Today, we look down our noses at the slave-owners of yesteryear who helped to build Charleston into the crown jewel of the Confederacy.  We decry their racism.  We deny their love for liberty.  But truly, how different is our society than theirs?  Are we not also growing by leaps and bounds in economic inequality?   Do we not have our own one percenters, whose wealth rests on the toil of overworked people?   If we compare the lives of the one percenters to those of their janitors, field hands, and other subordinates, do we not view the former as society’s “winners” and the latter as society’s “losers”?  Do we not continue to see human dignity as something that is enjoyed by some, but far from all, of our society?

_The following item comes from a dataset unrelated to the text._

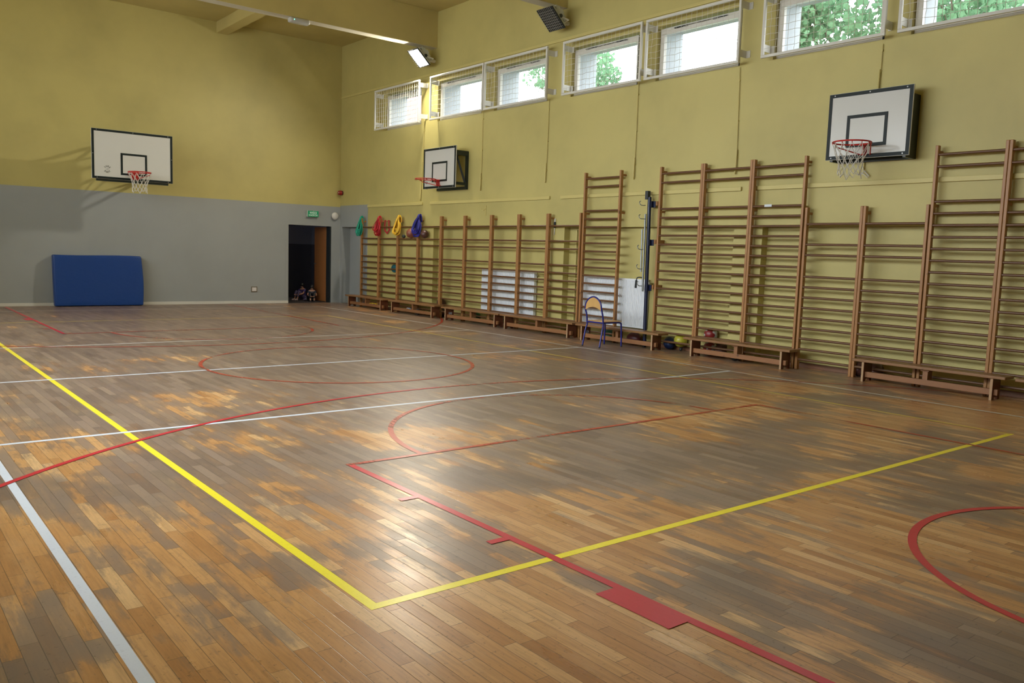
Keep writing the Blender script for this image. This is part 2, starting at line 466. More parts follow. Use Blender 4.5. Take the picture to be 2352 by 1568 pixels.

Private planes, gated communities, prep schools, trust funds, bi-annual trips overseas, you name it – the successors to the old plantation owners continue to play in ways that their workers could only dream of.  And just as the plantation owners rationalized their right to enjoy all their play toys, so do the one percenters of today.  They attribute their wealth to their “intellectual property,” superior skills on the basketball court, or the God-given right of their parents to decide what to do with hard earned money.   Because the workers who clean their toilets or water their gardens are purportedly now “free” to pursue their own dreams of extreme wealth, rather than serving as someone else’s “property,” the one percenters don’t see themselves as violating anyone’s rights.  In fact, they believe that they are fully entitled to seize whatever the market economy gives them and to oppose any tax policies that are remotely seen as “leveling.”  

To me, however, nobody has the right to the degree of wealth enjoyed by the 18th century’s plantation owners or today’s one percent.  Such wealth is the product of living in a society that fails to recognize human interdependence, the true value of all human labor, and the universality of human dignity.  Make no mistake -- I support capitalism, recognize the value of private property, and appreciate why some degree of economic inequality is crucial in order to incentivize human productivity.  But when a society’s level of economic inequality blows up too much, the results can be a horror show.  Such a society makes a mockery of such concepts as freedom, justice, and above all else, religion.

It has become a truism that underneath its breathtaking beauty, anti-bellum Charleston was such a horror show.   Unfortunately, when I went to visit the scene of such a crime, I found everything to be way too familiar.  Do we really think that our species has learned the lessons from that episode of history?  Or are we simply revealing yet again our capacity for selfishness, greed and rationalization?  And if our sense of beauty is totally intertwined with our love for luxury goods and services, how are we ever going to break out of this trap?

These are a few things I’ve been thinking about since my vacation.  Now perhaps you can see why I generally prefer to spend my vacations reading and writing rather than traveling.  Traveling can be as sobering to the soul as it is awe-inspiring to the eyes.